— START OF Data —

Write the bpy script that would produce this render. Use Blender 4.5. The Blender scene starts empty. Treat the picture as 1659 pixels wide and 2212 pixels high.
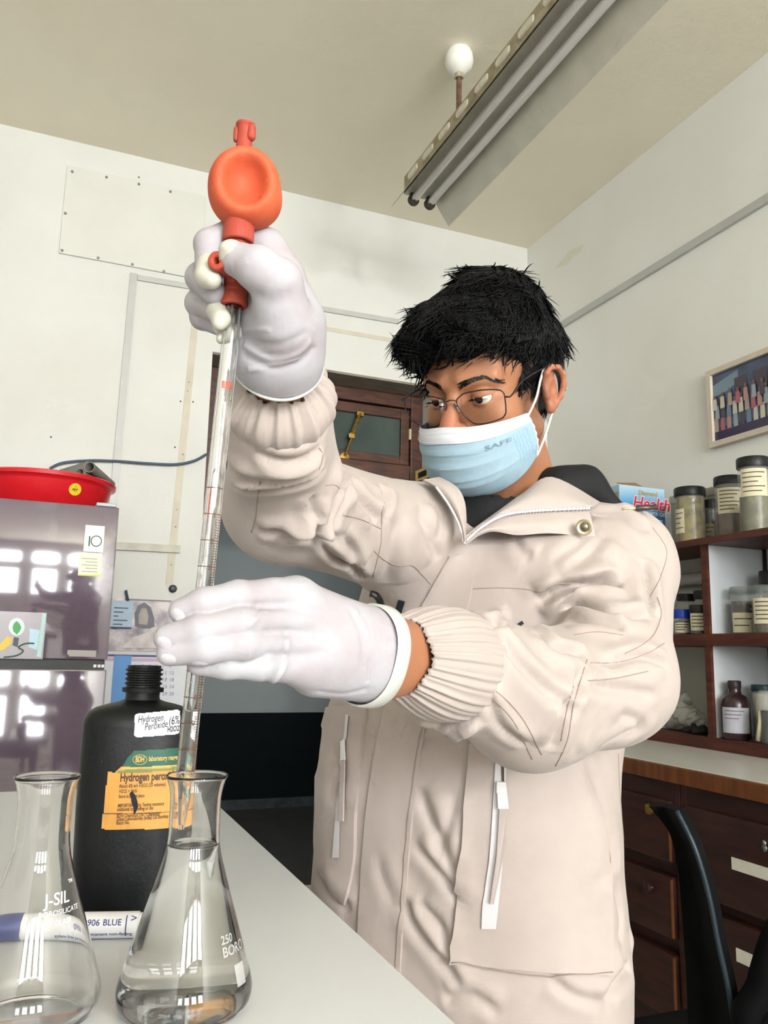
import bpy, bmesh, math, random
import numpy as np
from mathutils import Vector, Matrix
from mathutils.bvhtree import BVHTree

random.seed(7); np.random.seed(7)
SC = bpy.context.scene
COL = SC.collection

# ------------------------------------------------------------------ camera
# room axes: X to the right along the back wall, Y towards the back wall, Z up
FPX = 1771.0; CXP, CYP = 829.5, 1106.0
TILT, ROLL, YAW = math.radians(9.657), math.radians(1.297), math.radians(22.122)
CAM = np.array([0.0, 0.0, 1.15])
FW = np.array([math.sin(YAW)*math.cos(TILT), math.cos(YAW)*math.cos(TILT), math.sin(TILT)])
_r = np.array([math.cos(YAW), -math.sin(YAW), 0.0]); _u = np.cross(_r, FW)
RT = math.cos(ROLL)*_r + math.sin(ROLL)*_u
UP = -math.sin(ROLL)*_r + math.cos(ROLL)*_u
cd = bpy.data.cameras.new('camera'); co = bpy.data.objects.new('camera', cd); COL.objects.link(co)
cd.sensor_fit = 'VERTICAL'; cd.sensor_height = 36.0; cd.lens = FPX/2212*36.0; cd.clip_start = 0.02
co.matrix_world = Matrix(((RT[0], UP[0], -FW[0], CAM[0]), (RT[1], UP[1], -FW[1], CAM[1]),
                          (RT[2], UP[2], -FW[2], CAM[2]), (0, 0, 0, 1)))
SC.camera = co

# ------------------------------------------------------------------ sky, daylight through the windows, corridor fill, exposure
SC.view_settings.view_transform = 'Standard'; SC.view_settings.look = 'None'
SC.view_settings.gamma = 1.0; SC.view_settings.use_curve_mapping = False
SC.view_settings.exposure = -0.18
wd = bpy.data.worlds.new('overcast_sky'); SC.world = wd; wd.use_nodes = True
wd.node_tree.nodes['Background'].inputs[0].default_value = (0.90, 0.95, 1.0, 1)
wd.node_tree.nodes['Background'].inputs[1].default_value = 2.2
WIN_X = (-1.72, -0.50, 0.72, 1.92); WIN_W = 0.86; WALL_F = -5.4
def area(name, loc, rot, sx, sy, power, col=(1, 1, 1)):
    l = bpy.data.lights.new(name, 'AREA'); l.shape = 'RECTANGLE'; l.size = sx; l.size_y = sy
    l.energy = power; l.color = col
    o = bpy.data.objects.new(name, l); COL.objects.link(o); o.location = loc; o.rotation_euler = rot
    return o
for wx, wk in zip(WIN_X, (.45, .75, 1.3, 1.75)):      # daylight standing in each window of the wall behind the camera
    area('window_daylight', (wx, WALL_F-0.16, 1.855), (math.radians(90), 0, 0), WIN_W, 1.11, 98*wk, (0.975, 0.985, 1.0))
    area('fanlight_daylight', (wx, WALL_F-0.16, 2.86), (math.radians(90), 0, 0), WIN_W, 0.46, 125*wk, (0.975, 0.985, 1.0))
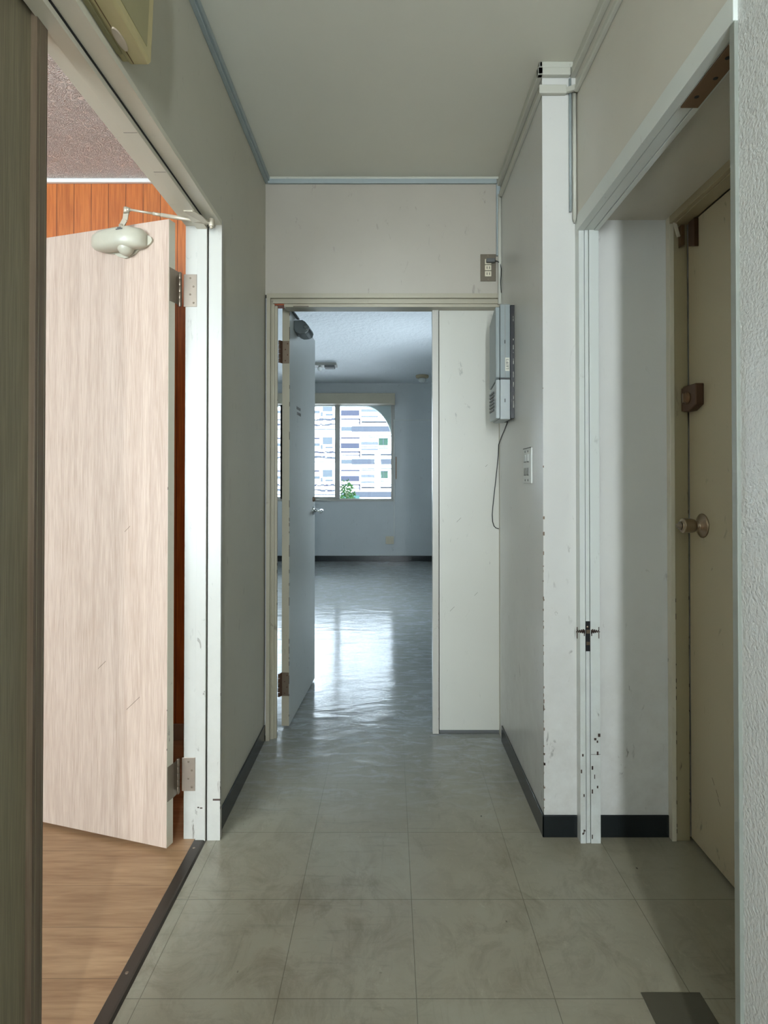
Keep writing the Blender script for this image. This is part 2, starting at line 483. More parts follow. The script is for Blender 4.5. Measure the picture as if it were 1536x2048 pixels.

— END OF Data —

● Work to do
Set down every record once more, word for word, without pictures.

● Response to the task
Write the bpy script that would produce this render. Use Blender 4.5. The Blender scene starts empty. Treat the picture as 1659 pixels wide and 2212 pixels high.
import bpy, bmesh, math, random
import numpy as np
from mathutils import Vector, Matrix
from mathutils.bvhtree import BVHTree

random.seed(7); np.random.seed(7)
SC = bpy.context.scene
COL = SC.collection

# ------------------------------------------------------------------ camera
# room axes: X to the right along the back wall, Y towards the back wall, Z up
FPX = 1771.0; CXP, CYP = 829.5, 1106.0
TILT, ROLL, YAW = math.radians(9.657), math.radians(1.297), math.radians(22.122)
CAM = np.array([0.0, 0.0, 1.15])
FW = np.array([math.sin(YAW)*math.cos(TILT), math.cos(YAW)*math.cos(TILT), math.sin(TILT)])
_r = np.array([math.cos(YAW), -math.sin(YAW), 0.0]); _u = np.cross(_r, FW)
RT = math.cos(ROLL)*_r + math.sin(ROLL)*_u
UP = -math.sin(ROLL)*_r + math.cos(ROLL)*_u
cd = bpy.data.cameras.new('camera'); co = bpy.data.objects.new('camera', cd); COL.objects.link(co)
cd.sensor_fit = 'VERTICAL'; cd.sensor_height = 36.0; cd.lens = FPX/2212*36.0; cd.clip_start = 0.02
co.matrix_world = Matrix(((RT[0], UP[0], -FW[0], CAM[0]), (RT[1], UP[1], -FW[1], CAM[1]),
                          (RT[2], UP[2], -FW[2], CAM[2]), (0, 0, 0, 1)))
SC.camera = co

# ------------------------------------------------------------------ sky, daylight through the windows, corridor fill, exposure
SC.view_settings.view_transform = 'Standard'; SC.view_settings.look = 'None'
SC.view_settings.gamma = 1.0; SC.view_settings.use_curve_mapping = False
SC.view_settings.exposure = -0.18
wd = bpy.data.worlds.new('overcast_sky'); SC.world = wd; wd.use_nodes = True
wd.node_tree.nodes['Background'].inputs[0].default_value = (0.90, 0.95, 1.0, 1)
wd.node_tree.nodes['Background'].inputs[1].default_value = 2.2
WIN_X = (-1.72, -0.50, 0.72, 1.92); WIN_W = 0.86; WALL_F = -5.4
def area(name, loc, rot, sx, sy, power, col=(1, 1, 1)):
    l = bpy.data.lights.new(name, 'AREA'); l.shape = 'RECTANGLE'; l.size = sx; l.size_y = sy
    l.energy = power; l.color = col
    o = bpy.data.objects.new(name, l); COL.objects.link(o); o.location = loc; o.rotation_euler = rot
    return o
for wx, wk in zip(WIN_X, (.45, .75, 1.3, 1.75)):      # daylight standing in each window of the wall behind the camera
    area('window_daylight', (wx, WALL_F-0.16, 1.855), (math.radians(90), 0, 0), WIN_W, 1.11, 98*wk, (0.975, 0.985, 1.0))
    area('fanlight_daylight', (wx, WALL_F-0.16, 2.86), (math.radians(90), 0, 0), WIN_W, 0.46, 125*wk, (0.975, 0.985, 1.0))
Keep writing the Blender script for this image. This is part 2, starting at line 483. More parts follow. The script is for Blender 4.5. Measure the picture as if it were 1536x2048 pixels.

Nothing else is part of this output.